Of course, that's the theme of Creative Control, that technology is robbing us of our humanity, but the film itself seems to have been robbed of that very thing: there's no humanity left to warn us about losing our humanity.
Director and co-writer Benjamin Dickinson stars as the bearded David, whose company is hired to advertise the new glasses. He's good at his job, even though it stresses him out. He frequently swallows what looks like buttons — an adorable future drug? — and gulps booze after work.
His girlfriend Juliette (Nora Zehetner, from Rian Johnson's Brick), is a yoga instructor who senses she's losing him but doesn't know how to reach him.
His best friend, fashion photographer Wim (Dan Gill), reaches him by texting him photos of his sexual conquests, both with models and with his girlfriend, Sophie (Alexia Rasmussen).
After a late-night, drunken kiss, David becomes besotted with Sophie and begins using his new glasses to have a virtual affair with her.
Unfortunately for Creative Control, the affair feels empty, just as every other relationship feels empty. It almost doesn't matter if these characters jump into bed with each other or with avatars of each other. It's hard to feel anything either way.
Not even the comedian Reggie Watts, playing himself, can add anything even remotely resembling a laugh (or a smile) to the proceedings.
On the plus side, the cinematography by Adam Newport-Berra is superb, creating a steely-sleek cityscape, and the digital effects are appropriately impressive.

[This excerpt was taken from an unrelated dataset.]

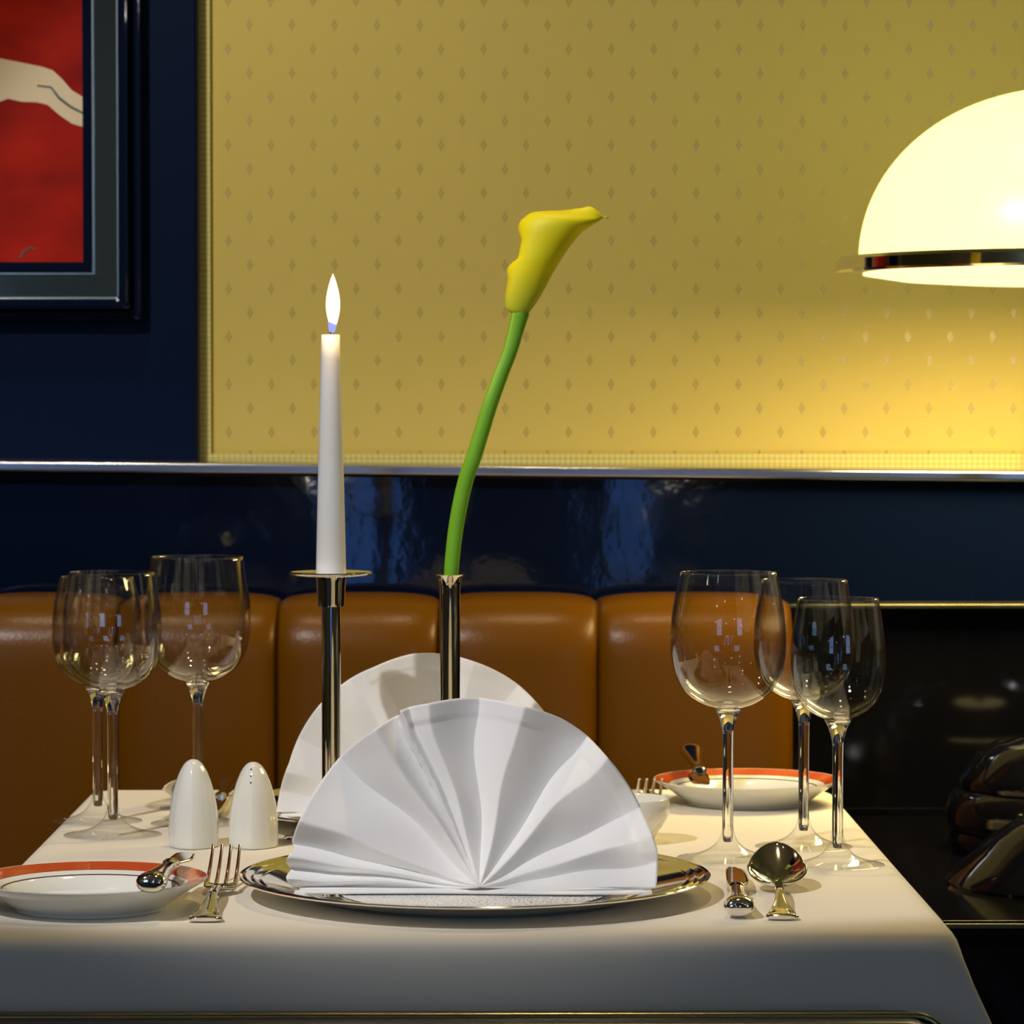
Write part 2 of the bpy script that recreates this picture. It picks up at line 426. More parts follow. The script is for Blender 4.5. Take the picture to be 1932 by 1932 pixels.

If only the movie had done something... anything. It could have been dangerous like Kathryn Bigelow's Strange Days or creepy like David Cronenberg's eXistenZ or tender like Spike Jonze's Her or mysterious like Alex Garland's Ex Machina.
Instead we're left with a handful of grim, empty characters. In this world, it would certainly make sense to want to seek a kind of refuge inside virtual reality, pills, booze, or sex. Better still, how about a different movie?